#### TASK GOAL:
Repeat only the lines running from the beginning of the material through the line that contains "WARM = (1.0, 0.85, 0.65)".

#### DATA EXCERPT:

───

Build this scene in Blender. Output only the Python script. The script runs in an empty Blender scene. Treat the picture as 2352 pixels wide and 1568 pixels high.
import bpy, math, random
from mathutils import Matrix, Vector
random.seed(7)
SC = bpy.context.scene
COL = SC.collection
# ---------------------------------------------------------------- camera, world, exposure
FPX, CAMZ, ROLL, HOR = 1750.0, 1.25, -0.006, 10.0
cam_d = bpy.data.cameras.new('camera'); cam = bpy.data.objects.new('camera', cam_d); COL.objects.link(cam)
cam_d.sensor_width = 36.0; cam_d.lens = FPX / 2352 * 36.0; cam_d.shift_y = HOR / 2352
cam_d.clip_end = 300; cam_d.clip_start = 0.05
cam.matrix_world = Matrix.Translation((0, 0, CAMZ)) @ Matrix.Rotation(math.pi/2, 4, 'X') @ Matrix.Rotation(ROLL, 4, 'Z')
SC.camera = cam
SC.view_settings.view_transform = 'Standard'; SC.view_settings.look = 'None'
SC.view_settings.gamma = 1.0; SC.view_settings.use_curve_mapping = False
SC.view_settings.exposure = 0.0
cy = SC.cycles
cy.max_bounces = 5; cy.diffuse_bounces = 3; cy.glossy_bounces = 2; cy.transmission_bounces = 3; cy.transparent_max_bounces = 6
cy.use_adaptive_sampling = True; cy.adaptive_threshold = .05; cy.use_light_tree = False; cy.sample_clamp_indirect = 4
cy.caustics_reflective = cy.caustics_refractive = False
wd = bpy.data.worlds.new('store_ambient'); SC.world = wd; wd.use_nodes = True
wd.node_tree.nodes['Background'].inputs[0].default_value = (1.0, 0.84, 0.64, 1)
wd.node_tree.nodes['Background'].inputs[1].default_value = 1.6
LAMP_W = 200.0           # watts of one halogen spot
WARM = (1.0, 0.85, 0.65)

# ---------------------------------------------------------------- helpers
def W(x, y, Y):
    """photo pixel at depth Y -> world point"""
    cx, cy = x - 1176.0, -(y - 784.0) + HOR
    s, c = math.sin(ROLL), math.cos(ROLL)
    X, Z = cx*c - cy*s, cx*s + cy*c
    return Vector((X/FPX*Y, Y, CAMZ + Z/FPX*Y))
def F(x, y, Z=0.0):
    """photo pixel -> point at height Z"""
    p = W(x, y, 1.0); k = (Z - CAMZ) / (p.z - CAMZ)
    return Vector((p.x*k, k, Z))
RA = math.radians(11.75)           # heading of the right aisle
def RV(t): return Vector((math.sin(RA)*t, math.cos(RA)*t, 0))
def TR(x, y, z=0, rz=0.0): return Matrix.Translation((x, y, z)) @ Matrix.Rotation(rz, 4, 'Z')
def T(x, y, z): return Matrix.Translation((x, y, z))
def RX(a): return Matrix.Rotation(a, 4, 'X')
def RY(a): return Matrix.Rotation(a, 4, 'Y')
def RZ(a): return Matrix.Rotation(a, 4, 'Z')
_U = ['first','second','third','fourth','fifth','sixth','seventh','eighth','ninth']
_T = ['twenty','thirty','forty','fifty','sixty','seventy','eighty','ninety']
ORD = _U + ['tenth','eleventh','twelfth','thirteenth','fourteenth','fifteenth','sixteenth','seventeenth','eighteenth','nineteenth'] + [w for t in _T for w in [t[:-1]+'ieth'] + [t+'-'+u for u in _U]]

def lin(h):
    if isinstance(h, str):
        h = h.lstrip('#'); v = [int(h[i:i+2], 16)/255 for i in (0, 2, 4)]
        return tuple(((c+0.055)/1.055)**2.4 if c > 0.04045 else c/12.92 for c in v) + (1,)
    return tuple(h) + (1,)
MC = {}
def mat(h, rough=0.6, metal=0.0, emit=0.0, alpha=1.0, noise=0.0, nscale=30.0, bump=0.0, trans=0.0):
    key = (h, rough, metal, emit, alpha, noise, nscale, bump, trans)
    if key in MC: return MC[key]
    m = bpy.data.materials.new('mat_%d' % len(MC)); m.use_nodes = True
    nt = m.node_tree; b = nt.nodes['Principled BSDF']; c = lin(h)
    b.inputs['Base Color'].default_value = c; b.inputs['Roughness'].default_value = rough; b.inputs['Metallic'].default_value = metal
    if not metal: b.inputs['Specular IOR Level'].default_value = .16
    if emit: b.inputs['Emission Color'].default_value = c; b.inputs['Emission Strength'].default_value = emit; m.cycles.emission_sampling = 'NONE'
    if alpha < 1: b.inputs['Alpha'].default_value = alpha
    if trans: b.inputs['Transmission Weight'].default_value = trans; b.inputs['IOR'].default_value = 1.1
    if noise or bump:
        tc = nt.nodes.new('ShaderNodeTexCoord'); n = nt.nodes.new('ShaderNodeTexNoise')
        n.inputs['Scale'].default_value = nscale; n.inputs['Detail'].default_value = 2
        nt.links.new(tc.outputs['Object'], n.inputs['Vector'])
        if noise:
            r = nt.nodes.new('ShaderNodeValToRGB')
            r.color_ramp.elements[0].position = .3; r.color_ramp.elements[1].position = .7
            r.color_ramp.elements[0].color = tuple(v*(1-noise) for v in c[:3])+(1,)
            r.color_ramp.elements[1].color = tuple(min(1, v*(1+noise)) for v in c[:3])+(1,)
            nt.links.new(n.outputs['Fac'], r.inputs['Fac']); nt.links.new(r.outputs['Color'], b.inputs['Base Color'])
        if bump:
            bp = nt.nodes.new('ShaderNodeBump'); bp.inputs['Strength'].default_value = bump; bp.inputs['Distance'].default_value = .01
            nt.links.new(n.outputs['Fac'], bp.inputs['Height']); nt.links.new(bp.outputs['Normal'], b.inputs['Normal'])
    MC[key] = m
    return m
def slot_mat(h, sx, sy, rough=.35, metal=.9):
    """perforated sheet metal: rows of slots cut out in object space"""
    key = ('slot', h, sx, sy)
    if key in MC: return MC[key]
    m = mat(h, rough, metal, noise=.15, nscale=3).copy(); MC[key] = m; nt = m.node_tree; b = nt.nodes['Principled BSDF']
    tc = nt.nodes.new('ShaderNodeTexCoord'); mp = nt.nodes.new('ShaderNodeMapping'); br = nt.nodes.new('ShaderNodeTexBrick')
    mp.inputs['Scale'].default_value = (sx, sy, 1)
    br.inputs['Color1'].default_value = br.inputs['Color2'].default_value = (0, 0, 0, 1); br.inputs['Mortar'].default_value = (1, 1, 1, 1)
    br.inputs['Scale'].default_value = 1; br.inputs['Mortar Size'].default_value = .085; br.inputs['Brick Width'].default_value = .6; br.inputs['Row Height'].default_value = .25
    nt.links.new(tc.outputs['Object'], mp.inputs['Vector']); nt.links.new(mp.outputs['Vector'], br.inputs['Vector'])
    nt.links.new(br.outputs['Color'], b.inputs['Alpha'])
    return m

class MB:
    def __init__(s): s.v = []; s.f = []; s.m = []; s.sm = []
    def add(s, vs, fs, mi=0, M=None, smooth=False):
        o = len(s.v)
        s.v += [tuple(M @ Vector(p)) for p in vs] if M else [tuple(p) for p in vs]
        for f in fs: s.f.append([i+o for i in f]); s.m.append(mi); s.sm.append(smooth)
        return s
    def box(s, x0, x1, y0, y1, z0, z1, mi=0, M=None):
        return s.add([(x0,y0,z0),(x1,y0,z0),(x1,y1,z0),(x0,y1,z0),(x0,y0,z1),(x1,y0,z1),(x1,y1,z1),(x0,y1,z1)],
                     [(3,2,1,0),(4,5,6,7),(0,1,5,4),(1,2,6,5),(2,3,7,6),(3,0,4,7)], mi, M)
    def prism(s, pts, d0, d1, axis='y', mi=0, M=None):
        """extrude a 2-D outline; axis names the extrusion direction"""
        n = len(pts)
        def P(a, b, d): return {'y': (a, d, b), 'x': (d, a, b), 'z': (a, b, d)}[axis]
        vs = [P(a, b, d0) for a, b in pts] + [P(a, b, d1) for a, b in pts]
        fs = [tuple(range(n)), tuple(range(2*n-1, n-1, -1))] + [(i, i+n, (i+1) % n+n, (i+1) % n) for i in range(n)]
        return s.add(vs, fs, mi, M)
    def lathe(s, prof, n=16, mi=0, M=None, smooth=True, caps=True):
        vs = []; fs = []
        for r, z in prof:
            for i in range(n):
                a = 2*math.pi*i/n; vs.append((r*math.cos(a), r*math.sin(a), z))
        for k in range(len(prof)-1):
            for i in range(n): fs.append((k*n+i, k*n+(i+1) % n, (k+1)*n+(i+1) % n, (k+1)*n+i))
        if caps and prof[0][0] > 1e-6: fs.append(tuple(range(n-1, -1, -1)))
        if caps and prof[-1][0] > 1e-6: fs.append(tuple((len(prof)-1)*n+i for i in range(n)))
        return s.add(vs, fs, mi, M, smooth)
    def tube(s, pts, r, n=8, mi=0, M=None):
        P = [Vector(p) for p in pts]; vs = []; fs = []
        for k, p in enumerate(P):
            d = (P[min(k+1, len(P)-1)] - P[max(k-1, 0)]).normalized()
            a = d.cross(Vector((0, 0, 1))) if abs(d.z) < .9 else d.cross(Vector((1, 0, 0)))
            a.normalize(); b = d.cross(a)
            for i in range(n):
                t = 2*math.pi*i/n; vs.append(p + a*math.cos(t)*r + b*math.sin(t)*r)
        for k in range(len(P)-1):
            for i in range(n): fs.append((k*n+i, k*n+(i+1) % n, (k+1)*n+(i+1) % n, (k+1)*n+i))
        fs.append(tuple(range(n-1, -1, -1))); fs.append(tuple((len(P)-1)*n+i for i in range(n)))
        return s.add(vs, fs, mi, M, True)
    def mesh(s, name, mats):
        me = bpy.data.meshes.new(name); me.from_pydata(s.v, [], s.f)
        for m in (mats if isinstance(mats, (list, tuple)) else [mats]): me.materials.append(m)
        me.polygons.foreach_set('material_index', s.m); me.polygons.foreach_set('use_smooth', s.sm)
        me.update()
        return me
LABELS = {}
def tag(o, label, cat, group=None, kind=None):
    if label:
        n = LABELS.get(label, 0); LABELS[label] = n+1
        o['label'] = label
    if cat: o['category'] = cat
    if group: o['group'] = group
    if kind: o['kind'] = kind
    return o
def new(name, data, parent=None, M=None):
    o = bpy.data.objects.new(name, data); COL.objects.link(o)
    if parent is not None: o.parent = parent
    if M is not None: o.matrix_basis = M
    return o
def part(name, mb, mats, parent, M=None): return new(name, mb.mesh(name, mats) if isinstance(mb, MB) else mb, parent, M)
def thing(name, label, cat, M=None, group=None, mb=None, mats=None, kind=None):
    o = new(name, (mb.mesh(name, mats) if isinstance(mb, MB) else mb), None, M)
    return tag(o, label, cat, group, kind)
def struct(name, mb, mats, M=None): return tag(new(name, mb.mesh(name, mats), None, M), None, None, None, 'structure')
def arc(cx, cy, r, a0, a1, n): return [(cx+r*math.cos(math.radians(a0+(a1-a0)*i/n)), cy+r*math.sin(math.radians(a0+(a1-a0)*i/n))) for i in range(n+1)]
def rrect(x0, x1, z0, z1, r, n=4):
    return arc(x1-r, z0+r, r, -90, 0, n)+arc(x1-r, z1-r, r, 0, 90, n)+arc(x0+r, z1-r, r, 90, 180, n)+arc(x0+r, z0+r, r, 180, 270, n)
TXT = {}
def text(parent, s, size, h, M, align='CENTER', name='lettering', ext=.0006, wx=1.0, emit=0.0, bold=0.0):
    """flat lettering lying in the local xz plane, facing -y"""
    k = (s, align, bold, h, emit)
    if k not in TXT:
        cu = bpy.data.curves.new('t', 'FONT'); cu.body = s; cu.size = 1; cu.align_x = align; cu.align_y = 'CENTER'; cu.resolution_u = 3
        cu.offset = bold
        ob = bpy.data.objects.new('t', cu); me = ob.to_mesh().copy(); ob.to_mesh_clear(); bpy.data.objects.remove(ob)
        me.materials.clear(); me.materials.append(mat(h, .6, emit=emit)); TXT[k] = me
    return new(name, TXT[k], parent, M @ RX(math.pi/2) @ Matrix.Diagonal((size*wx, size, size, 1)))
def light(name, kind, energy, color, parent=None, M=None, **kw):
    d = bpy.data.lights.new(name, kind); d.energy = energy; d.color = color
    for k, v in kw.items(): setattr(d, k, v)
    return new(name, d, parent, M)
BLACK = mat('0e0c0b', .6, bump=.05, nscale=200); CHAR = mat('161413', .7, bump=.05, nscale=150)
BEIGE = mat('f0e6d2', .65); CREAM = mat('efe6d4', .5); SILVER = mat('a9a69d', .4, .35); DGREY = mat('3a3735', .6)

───

#### RESPONSE:
Build this scene in Blender. Output only the Python script. The script runs in an empty Blender scene. Treat the picture as 2352 pixels wide and 1568 pixels high.
import bpy, math, random
from mathutils import Matrix, Vector
random.seed(7)
SC = bpy.context.scene
COL = SC.collection
# ---------------------------------------------------------------- camera, world, exposure
FPX, CAMZ, ROLL, HOR = 1750.0, 1.25, -0.006, 10.0
cam_d = bpy.data.cameras.new('camera'); cam = bpy.data.objects.new('camera', cam_d); COL.objects.link(cam)
cam_d.sensor_width = 36.0; cam_d.lens = FPX / 2352 * 36.0; cam_d.shift_y = HOR / 2352
cam_d.clip_end = 300; cam_d.clip_start = 0.05
cam.matrix_world = Matrix.Translation((0, 0, CAMZ)) @ Matrix.Rotation(math.pi/2, 4, 'X') @ Matrix.Rotation(ROLL, 4, 'Z')
SC.camera = cam
SC.view_settings.view_transform = 'Standard'; SC.view_settings.look = 'None'
SC.view_settings.gamma = 1.0; SC.view_settings.use_curve_mapping = False
SC.view_settings.exposure = 0.0
cy = SC.cycles
cy.max_bounces = 5; cy.diffuse_bounces = 3; cy.glossy_bounces = 2; cy.transmission_bounces = 3; cy.transparent_max_bounces = 6
cy.use_adaptive_sampling = True; cy.adaptive_threshold = .05; cy.use_light_tree = False; cy.sample_clamp_indirect = 4
cy.caustics_reflective = cy.caustics_refractive = False
wd = bpy.data.worlds.new('store_ambient'); SC.world = wd; wd.use_nodes = True
wd.node_tree.nodes['Background'].inputs[0].default_value = (1.0, 0.84, 0.64, 1)
wd.node_tree.nodes['Background'].inputs[1].default_value = 1.6
LAMP_W = 200.0           # watts of one halogen spot
WARM = (1.0, 0.85, 0.65)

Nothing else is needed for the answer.